Эти власти действовали с умом, решимостью и эффективностью. Они извлекли урок из предыдущих поражений и организовали на землях, отданных на их милость, кампанию контр-проповедей нищенствующих орденов, доминиканцев и францисканцев, созданных недавно по внешнему образцу евангельских еретиков, и доверили им грозное бюрократическое оружие - Инквизицию. После поворота 1229 года и трактата Мо-Париж, в этих покоренных войной землях в 1233-1235 годах наступили времена Инквизиции. Насилие стало более замаскированным. Больше не было - за редкими исключениями - этих огромных костров, где в пламени погибали целые катарские общины, выведенные из разграбленных павших городов, когда по две или четыре сотни еретиков посылали в ад одним махом. Теперь работала медленная и терпеливая машина, перемалывавшая сознание, религиозный трибунал, подчинявшийся лишь Папе, и систематически прочесывавший города и села для искоренения ереси, путем исповедей, обращений, доносов и систематического уничтожения всех Совершенных, мужчин и женщин, которых одного за другим выявляли, обнаруживали, ловили и ставили перед выбором - отречение или смерть.

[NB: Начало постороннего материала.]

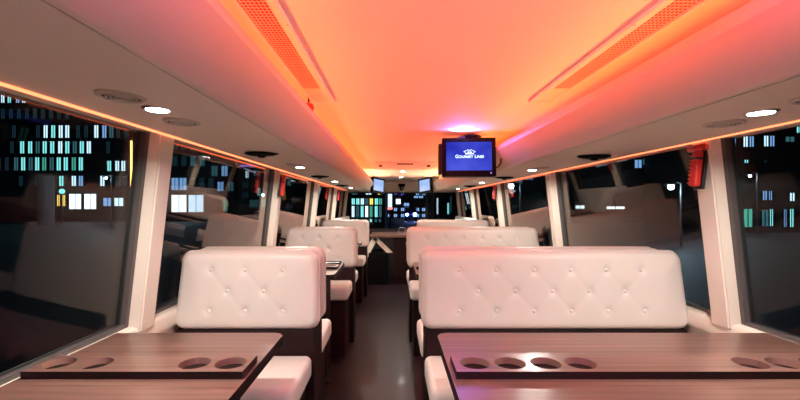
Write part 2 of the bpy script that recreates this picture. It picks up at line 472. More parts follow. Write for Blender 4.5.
# ------------------------------------------------------------------ benches
def round_square(u, v, hw, hh, R):
    """map the unit square [-1,1]^2 onto a rounded rectangle"""
    x, z = u*hw, v*hh
    cx, cz = hw-R, hh-R
    dx, dz = abs(x)-cx, abs(z)-cz
    if dx > 0 and dz > 0:
        m = max(dx, dz); d = math.hypot(dx, dz)
        dx, dz = dx*m/d, dz*m/d
        x = math.copysign(cx+dx, x); z = math.copysign(cz+dz, z)
    return x, z
def axis_samples(half, step, R):
    n = max(2, int(round((half*2-2*R)/step)))
    a = [-half + R*(1-math.cos(PI/2*k/6)) if False else -half + R*(k/6.)**1.6 for k in range(6)]
    mid = [-half+R + (2*half-2*R)*k/n for k in range(n+1)]
    return [x/half for x in a + mid + [-x for x in a[::-1]]]
def cushion(name, x0, x1, z0, z1, thick, parent, yface, direction, buttons, taper=0., R=.045, step=.0075):
    """puffed, tufted backrest; face at yface looking towards direction (-1 = camera)"""
    hw, hh = (x1-x0)/2, (z1-z0)/2; xm, zm = (x0+x1)/2, (z0+z1)/2
    us, vs = axis_samples(hw, step, R), axis_samples(hh, step, R)
    bm = B(); front = []; back = []
    def shift(x, z):    # the wall side leans in with the wall
        t = (z-z0)/(z1-z0)
        return x - taper*t*max(0., min(1., ((x-xm)*math.copysign(1, taper or 1))/hw + .0))
    for v in vs:
        fr, bk = [], []
        for u in us:
            x, z = round_square(u, v, hw, hh, R)
            ax, az = hw-abs(x), hh-abs(z)
            # distance to the rounded outline
            dx, dz = abs(x)-(hw-R), abs(z)-(hh-R)
            e = R - math.hypot(max(dx, 0), max(dz, 0)) + (0 if (dx > 0 or dz > 0) else min(-dx, -dz))
            if dx <= 0 or dz <= 0: e = min(ax, az)
            r = .028; k = min(max(e, 0)/r, 1)
            y = thick - r*(1-math.sqrt(max(0, 1-(1-k)**2)))
            X, Z = x+xm, z+zm
            puff = min(1, e/.12); y += .012*math.sin(puff*PI/2)
            for (bx, bz) in buttons:
                d2 = (X-bx)**2+(Z-bz)**2
                if d2 < .01:
                    d = math.sqrt(d2)
                    y -= .0125*math.exp(-d/.013)
                    ang = math.atan2(Z-bz, X-bx)
                    y -= .0014*max(0, math.cos(2*(abs(ang)-PI/2)+0))**6*math.exp(-d/.030)
            # pulled creases on the diagonals between neighbouring buttons
            for (p, q) in DIAG:
                if p not in buttons or q not in buttons: continue
                px, pz = p; qx, qz = q
                L2 = (qx-px)**2+(qz-pz)**2
                t = ((X-px)*(qx-px)+(Z-pz)*(qz-pz))/L2
                if 0 < t < 1:
                    d = abs((X-px)*(qz-pz)-(Z-pz)*(qx-px))/math.sqrt(L2)
                    if d < .02: y -= .0024*math.exp(-(d/.010)**2)*(.35+.65*abs(2*t-1))
            XX = shift(X, Z)
            fr.append(bm.verts.new((XX, yface + direction*(y-thick), Z)))
        front.append(fr)
    nu, nv = len(us), len(vs)
    for j in range(nv-1):
        for i in range(nu-1):
            bm.faces.new((front[j][i], front[j][i+1], front[j+1][i+1], front[j+1][i]))
    rim = [front[0][i] for i in range(nu)] + [front[j][nu-1] for j in range(1, nv)] + \
          [front[nv-1][i] for i in range(nu-2, -1, -1)] + [front[j][0] for j in range(nv-2, 0, -1)]
    rimb = [bm.verts.new((v.co.x, yface - direction*thick, v.co.z)) for v in rim]
    outline = [v.co.copy() for v in rimb]
    k = len(rim)
    for i in range(k): bm.faces.new((rim[i], rim[(i+1) % k], rimb[(i+1) % k], rimb[i]))
    bm.faces.new(rimb)
    o = obj(name, bm, M['leather'], parent, True)
    bm = B()
    pts = []
    for c in outline:
        p = Vector((c.x, yface-direction*(.028), c.z))
        if not pts or (p-pts[-1]).length > .008: pts.append(p)
    if (pts[0]-pts[-1]).length < .004: pts.pop()
    tube(bm, pts, .0042, 6, True)
    obj('piping', bm, M['piping'], o, True)
    for (bx, bz) in buttons:
        bm = B(); bmesh.ops.create_uvsphere(bm, u_segments=12, v_segments=8, radius=.0088,
            matrix=Matrix.Translation((shift(bx, bz), yface + direction*(.012-.0125+.0025), bz)) @ Matrix.Diagonal((1, .55, 1, 1)))
        obj('button', bm, M['leather'], o, True)
    return o
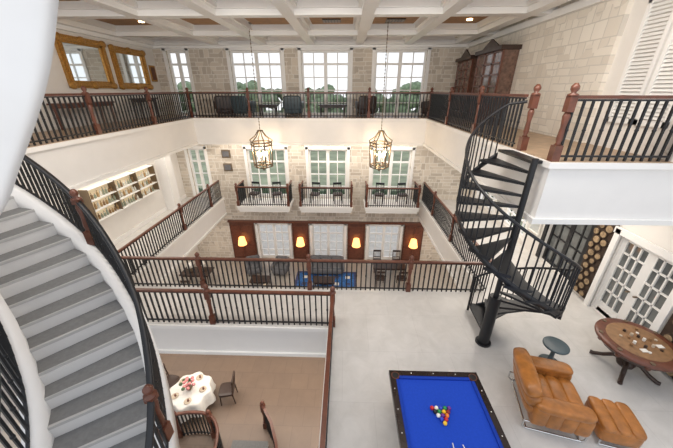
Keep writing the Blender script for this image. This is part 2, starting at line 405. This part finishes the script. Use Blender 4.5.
for o,nm in ((-0.06,'outer_railing'),(W+0.1,'inner_railing')):
    pts=[off(s,o,zline(s)+0.14) for s in ss]
    r=railing(nm,pts,[pts[26],pts[55]] if o<0 else [],h=0.84,step=0.125,top=BLACK,low=0.02,bt=0.015,rw=0.075); r.parent=stair
E=catmull([(-2.36,3.35,1.6),(-2.50,3.05,0.75),(-2.56,2.71,0.08),(-2.78,2.42,-0.55),(-3.0,2.15,-1.05),(-3.6,1.7,-1.6)],8)
m=MB(); vs=[];fs=[]
for i,p in enumerate(E):
    for dx,dy,dz in ((0,0,0),(-0.15,0.05,0.10),(-1.4,-0.1,0.25),(-1.4,-0.3,-0.05),(-0.12,-0.15,-0.14)):
        vs.append(p+Vector((dx,dy,dz)))
for i in range(len(E)-1):
    for k2 in range(5): fs.append((5*i+k2,5*i+(k2+1)%5,5*i+5+(k2+1)%5,5*i+5+k2))
m.add(vs,fs,WHITE,True); m.obj('upper_flight_plaster_stringer')

# ---------------------------------------------------------------- spiral staircase
PX,PY=3.30,5.14; R=1.14
m=MB(); m.cyl((PX,PY,L2),(PX,PY,L3+0.02),0.055,BLACK,16); m.cyl((PX,PY,L2),(PX,PY,L2+1.35),0.12,BLACK,18); m.cyl((PX,PY,L2),(PX,PY,L2+0.04),0.17,BLACK,18)
n=20; st=18.5; a0=95
def pol(r,a,z): t=math.radians(a); return Vector((PX+r*math.cos(t),PY+r*math.sin(t),z))
def wedge(aa,ab,z,th=0.05):
    ks=5; top=[pol(0.05,aa,z),pol(0.05,ab,z)]+[pol(R,ab+(aa-ab)*i/ks,z) for i in range(ks+1)]
    k3=len(top); vs=top+[p-Vector((0,0,th)) for p in top]
    fs=[tuple(range(k3)),tuple(range(k3,2*k3))]+[(i,(i+1)%k3,k3+(i+1)%k3,k3+i) for i in range(k3)]
    m.add(vs,fs,BLACK)
m.add([(PX-0.05,PY,L3-0.02),(3.49,PY,L3-0.02),(3.49,PY+1.0,L3-0.02),(PX-0.1,PY+1.12,L3-0.02),(PX-0.05,PY,L3-0.07),(3.49,PY,L3-0.07),(3.49,PY+1.0,L3-0.07),(PX-0.1,PY+1.12,L3-0.07)],[(0,1,2,3),(4,5,6,7),(0,1,5,4),(1,2,6,5),(2,3,7,6),(3,0,4,7)],BLACK)
rl=[]
for i in range(n-1):
    z=L3-0.215*(i+1); aa=a0+st*i
    wedge(aa-2,aa+st+1,z)
    for j in (0.15,0.5,0.85):
        q=pol(R-0.02,aa+st*j,z); zt=z+0.95+0.215*(0.5-j)
        m.cyl(q,(q.x,q.y,zt),0.014,BLACK,6)
for i in range(0,(n-1)*6+1):
    a_=a0+st*i/6; z=L3-0.215*(i/6)-0.1
    rl.append(pol(R-0.02,a_,z+0.95))
m.tube(rl,0.026,BLACK,8)
m.sweep([p-Vector((0,0,1.0)) for p in rl[:-3]],0.02,0.12,BLACK,True)
q=rl[-1]; m.cyl((q.x,q.y,L2),(q.x,q.y,q.z+0.03),0.03,BLACK,10)
m.tube([Vector((3.47,6.12,L3+0.9)),rl[0]],0.026,BLACK,8)
m.obj('spiral_staircase')

# ---------------------------------------------------------------- pool table
def pooltable(name,x0,x1,y0,y1,z0,cloth,cush):
    m=MB(); H=0.80; zt=z0+H
    m.box(x0+0.09,x1-0.09,y0+0.09,y1-0.09,zt-0.30,zt-0.06,WOODD)
    m.box(x0+0.12,x1-0.12,y0+0.12,y1-0.12,zt-0.06,zt-0.035,cloth)
    rw=0.10
    m.box(x0,x0+rw,y0,y1,zt-0.09,zt,PRAIL);m.box(x1-rw,x1,y0,y1,zt-0.09,zt,PRAIL);m.box(x0+rw,x1-rw,y0,y0+rw,zt-0.09,zt,PRAIL);m.box(x0+rw,x1-rw,y1-rw,y1,zt-0.09,zt,PRAIL)
    ym=(y0+y1)/2;c=0.05;g=0.07
    for xa,xb in ((x0+rw,x0+rw+c),(x1-rw-c,x1-rw)):
        for ya,yb in ((y0+rw+g,ym-g),(ym+g,y1-rw-g)): m.box(xa,xb,ya,yb,zt-0.05,zt-0.005,cush)
    for ya,yb in ((y0+rw,y0+rw+c),(y1-rw-c,y1-rw)): m.box(x0+rw+g,x1-rw-g,ya,yb,zt-0.05,zt-0.005,cush)
    for px,py in ((x0+rw,y0+rw),(x1-rw,y0+rw),(x0+rw,y1-rw),(x1-rw,y1-rw),(x0+rw-0.02,ym),(x1-rw+0.02,ym)):
        m.cyl((px,py,zt-0.12),(px,py,zt+0.004),0.058,BLACK,16); 
        m.cyl((px,py,zt-0.1),(px,py,zt+0.002),0.072,WOOD,16)
    for i in range(1,8):
        if i==4: continue
        y=y0+(y1-y0)*i/8
        for x in (x0+rw/2,x1-rw/2): m.cyl((x,y,zt),(x,y,zt+0.003),0.009,LINEN,8)
    for i in range(1,4):
        x=x0+(x1-x0)*i/4
        for y in (y0+rw/2,y1-rw/2): m.cyl((x,y,zt),(x,y,zt+0.003),0.009,LINEN,8)
    for px in (x0+0.25,x1-0.25):
        for py in (y0+0.3,y1-0.3): m.lathe(px,py,[(0.10,0),(0.10,0.05),(0.06,0.1),(0.08,0.25),(0.11,0.4),(0.08,0.45),(0.10,0.5)],WOODD,12,z0=z0)
    return m.obj(name)
pooltable('billiard_table',0.84,2.40,0.86,3.68,L2,BLUE,BLUERAIL)
m=MB(); zt=L2+0.80-0.035; r=0.0330; idx=0; cx,cy=1.57,2.78
for row in range(5):
    for j in range(row+1):
        m.sq((cx+(j-row/2)*2*r*1.02,cy+row*r*1.76,zt+r+0.001),(2*r,2*r,2*r),BALLC[[0,1,2,8,3,4,7,5,0,6,2,8,1,5,3][idx]],1.0,12,8)
        idx+=1
m.obj('billiard_balls')
m=MB(); zc=zt+0.014
for a,b in (((1.60,2.52),(1.50,1.1)),((1.74,2.50),(2.02,1.15))):
    p=Vector((a[0],a[1],zc));q=Vector((b[0],b[1],zc+0.01)); mid=p.lerp(q,0.55)
    m.cyl(p,mid,0.008,LINEN,8,0.011); m.cyl(mid,q,0.011,WOOD,8,0.016)
m.obj('cue_sticks')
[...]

Прошло еще сто лет, и дело было сделано: Церковь, постепенно теряя самое главное, превращаясь в подпольную Церковь, лишенную всех пастырей, погружалась в забвение, на которое ее осудили. Последние казненные за катарскую ересь в Лангедоке были сожжены живьем в Каркассоне в 1329 году. Четверо мужчин. Пос ледняя женщина была сожжена, опять-таки в Каркассоне, в 1325 году. Нам известно ее имя: Гильельма Турнье. Но она была доброй верующей. Последняя известная нам Совершенная тоже, разумеется, была сожжена, но посмертно. Ее звали Ода Буррель, из Лиму.
И до самого конца здесь присутствуют женщины. Полтора столетия истории женщин связаны с историей катаризма, вначале мирной и процветающей, а потом обреченной на человеческое насилие и ужасы подполья. Эти тысячи человеческих историй, тысячи голосов, лиц, которых мы не видим, все еще могут долететь до нас, несмотря на времена войны, Инквизиции и забвения.
[1] Отсылаю читателя для более полного анализа и знакомства со всеми необходимыми и точными подробностями относительно истории и политических, военных и даже религиозных событий завоевания Лангедока и ассимиляции его французами, к прекрасной Сумме Мишеля Рокбера, четвертый том.